De plus en plus, le Québec est une société rongée par des antagonismes régionaux en matière de développement. Par l'entremise de la démographie, le malaise ébranle le principe d'une représentation politique juste. Pour reprendre la vieille formule du francophobe George Brown, les électeurs des banlieues florissantes de Montréal et de Québec acceptent sans doute difficilement d'avoir la même importance en Chambre que la «morue de Gaspé».

C'est avec cette image que le journaliste montréalais Patrick Lagacé
raille sur son blogue le «droit de vote aux vaches»!
Source: La Presse, 4 octobre 2011(7).

La grogne sévit dans nos campagnes. Profitons-en pour libérer l'énergie créatrice de chacun. Les promoteurs de la Loi 101 affirmaient que l'avenir du Québec repose sur la francisation de Montréal. Eh bien! aujourd'hui, malgré son visage plus francophone que jamais(8), la métropole asphyxie les régions éloignées(9). L'hypothétique Parti des régions de Victor-Lévy Beaulieu, l'Action des patriotes gaspésiens, la résurgence du Rassemblement populaire matapédien en mars 2001, la fondation de l'Union paysanne à Saint-Germain-de-Kamouraska en décembre 2001 et la victoire surprise de l'Action démocratique du Québec dans Saguenay à l'élection complémentaire d'avril 2002 témoignent qu'une partie du Québec ne se retrouve plus dans les partis politiques traditionnels, l'État-providence en crise, la gestion forestière chaotique du gouvernement et le monopole agroindustriel et «mégaporcherique» de l'UPA.

À force d'être exploités pour leurs ressources naturelles et négligés pour le reste, les ruraux sont en voie de bâtir leur propre Québec. La politique est une arme à double tranchant. Mais, pour le relèvement du Bas-Saint-Laurent et de la Gaspésie, de bons députés sont nécessaires. Si un peuple ne s'administre pas lui-même, d'autres le font à sa place.

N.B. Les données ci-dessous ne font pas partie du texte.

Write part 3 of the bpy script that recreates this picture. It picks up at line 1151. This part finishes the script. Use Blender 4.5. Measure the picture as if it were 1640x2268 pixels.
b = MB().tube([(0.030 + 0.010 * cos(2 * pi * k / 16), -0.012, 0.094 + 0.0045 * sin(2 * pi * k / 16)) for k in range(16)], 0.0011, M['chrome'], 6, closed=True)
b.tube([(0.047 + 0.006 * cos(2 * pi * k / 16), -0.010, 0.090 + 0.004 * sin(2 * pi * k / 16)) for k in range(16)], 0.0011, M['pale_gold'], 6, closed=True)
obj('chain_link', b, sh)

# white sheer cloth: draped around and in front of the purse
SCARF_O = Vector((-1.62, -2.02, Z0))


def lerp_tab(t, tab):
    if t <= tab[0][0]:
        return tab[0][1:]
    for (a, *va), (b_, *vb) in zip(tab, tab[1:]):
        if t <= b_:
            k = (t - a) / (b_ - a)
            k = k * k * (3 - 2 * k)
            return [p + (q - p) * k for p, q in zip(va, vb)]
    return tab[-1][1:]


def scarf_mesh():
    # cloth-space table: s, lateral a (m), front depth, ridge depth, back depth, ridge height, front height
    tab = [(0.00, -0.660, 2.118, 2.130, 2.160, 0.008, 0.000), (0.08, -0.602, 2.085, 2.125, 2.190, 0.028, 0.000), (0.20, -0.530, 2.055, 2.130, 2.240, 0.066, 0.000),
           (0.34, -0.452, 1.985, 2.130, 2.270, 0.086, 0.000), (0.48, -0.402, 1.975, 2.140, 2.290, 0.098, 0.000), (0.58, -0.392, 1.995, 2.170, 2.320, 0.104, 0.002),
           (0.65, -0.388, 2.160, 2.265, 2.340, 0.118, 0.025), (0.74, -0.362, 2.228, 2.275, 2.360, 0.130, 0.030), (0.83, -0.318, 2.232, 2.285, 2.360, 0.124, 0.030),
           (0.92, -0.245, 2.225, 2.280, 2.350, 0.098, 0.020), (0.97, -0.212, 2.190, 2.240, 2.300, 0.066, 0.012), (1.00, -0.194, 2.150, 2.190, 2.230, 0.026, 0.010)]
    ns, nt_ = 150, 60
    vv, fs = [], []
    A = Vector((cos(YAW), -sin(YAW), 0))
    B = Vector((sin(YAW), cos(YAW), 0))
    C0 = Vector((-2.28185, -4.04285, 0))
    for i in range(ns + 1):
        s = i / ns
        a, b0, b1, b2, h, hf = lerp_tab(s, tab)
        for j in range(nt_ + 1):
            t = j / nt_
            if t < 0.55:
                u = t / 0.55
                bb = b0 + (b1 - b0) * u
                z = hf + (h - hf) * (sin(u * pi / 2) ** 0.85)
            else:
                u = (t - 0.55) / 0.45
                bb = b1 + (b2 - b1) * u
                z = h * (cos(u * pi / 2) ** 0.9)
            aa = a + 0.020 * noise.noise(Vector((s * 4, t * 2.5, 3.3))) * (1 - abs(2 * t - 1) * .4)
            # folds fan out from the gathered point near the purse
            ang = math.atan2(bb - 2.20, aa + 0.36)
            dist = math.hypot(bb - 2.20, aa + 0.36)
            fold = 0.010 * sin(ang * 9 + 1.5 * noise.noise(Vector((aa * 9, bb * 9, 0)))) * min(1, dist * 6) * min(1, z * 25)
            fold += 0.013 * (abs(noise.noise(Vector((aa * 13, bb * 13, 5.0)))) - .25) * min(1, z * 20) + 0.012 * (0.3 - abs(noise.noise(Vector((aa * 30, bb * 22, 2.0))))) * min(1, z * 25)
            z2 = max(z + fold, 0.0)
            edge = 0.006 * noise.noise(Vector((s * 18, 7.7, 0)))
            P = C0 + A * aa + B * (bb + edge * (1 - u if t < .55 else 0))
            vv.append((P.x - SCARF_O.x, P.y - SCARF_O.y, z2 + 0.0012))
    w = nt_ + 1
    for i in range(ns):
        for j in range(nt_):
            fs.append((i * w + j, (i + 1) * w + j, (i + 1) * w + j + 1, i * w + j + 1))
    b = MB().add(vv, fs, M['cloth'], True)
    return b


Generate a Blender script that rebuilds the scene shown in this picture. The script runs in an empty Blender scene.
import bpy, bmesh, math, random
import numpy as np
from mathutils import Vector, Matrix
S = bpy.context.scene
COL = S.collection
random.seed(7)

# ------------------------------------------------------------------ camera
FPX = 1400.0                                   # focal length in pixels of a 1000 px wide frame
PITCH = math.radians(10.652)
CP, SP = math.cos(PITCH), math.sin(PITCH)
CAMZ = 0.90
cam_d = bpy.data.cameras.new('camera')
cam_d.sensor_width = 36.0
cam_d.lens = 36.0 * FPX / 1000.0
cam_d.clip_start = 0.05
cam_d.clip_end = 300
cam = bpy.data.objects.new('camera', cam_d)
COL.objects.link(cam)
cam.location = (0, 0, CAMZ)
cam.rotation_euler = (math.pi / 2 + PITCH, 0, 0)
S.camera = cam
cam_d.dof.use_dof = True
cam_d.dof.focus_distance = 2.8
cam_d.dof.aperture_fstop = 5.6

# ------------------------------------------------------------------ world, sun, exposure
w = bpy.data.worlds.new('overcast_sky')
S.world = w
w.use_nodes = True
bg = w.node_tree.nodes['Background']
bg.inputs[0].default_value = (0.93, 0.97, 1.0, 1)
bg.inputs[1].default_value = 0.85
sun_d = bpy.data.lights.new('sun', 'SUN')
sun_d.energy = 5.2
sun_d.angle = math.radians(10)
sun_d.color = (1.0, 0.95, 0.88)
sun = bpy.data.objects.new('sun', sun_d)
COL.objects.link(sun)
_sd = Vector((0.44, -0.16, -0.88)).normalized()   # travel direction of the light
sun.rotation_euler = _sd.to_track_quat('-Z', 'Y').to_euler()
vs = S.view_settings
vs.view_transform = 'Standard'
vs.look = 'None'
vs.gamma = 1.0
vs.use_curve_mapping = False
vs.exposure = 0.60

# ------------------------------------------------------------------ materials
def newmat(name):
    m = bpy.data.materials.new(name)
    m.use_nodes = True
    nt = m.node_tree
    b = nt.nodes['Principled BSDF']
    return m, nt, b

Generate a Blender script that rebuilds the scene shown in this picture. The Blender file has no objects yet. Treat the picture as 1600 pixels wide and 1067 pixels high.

Article paru dans Le Soleil, Opinions, vendredi 10 mai 2002, p. A15.

Épilogue

La résistance du milieu n'a fait que repousser l'échéance. À la fin de 2011, après que toutes les circonscriptions de l'Est (sauf Rimouski) aient glissées en dessous du seuil minimal fixé par le DGEQ, une nouvelle carte électorale fut adoptée. Il est ironique que Bruno Jean, professeur au Département sociétés, territoires et développement et titulaire de la Chaire de recherche du Canada en développement rural à l'UQAR, ait facilité l'opération en acceptant de siéger à la Commission de la représentation électorale. Résultat: Nos élus ne seront plus que six sur 125 après les prochaines élections. Personne au Québec ne devrait s'en réjouir, car cette montréalisation cache mal le recul général du fait français.

Notes et références

(1) La décroissance de nos régions se répercute aussi sur la scène fédérale, ne l'oublions pas.
(2) Une différence que nous qualifions de «conservatrice».
(3) Toutefois, ce sont les élections générales de 1944 qui furent les plus importantes. Elles instauraient le long règne de l'Union nationale de Maurice Duplessis sur la province.
(4) Si nous prenons le nombre d'électeurs québécois en 2008 (5 738 811) et le divisons par les 125 comtés, nous obtenons 45 910. Les nouveaux seuils minimal et maximal s'élèvent alors à 34 433 et 57 388.
(5) En 2008: Matane (27 977), Gaspé (27 610), Bonaventure (29 066) et Matapédia (29 909).
(6) Le fossé continue à se creuser, car il manquait à ces circonscriptions un total de 23 170 électeurs en 2008. Deux forces jouent contre les régions de l'Est. Traditionnellement, on pointait du doigt l'exode rural. Actuellement, l'accroissement de l'immigration et sa concentration dans la grande région de Montréal semble le facteur déterminant.
(7) Patrick Lagacé, «Le droit de vote aux vaches», La Presse.ca, 4 octobre 2011, [En ligne] www.lapresse.ca/debats/chroniques/patrick-lagace/201110/04/01-4453941-le-droit-de-vote-aux-vaches.php (Page consultée le 29 août 2015).
(8) La situation s'est détériorée depuis dix ans sur le front linguistique.
(9) Pensons au rapport Higgins, Martin, Raynauld en économie (Les orientations du développement économique régional dans la province de Québec, Ottawa, Ministère de l'expansion économique régionale, 1970, 365 p.).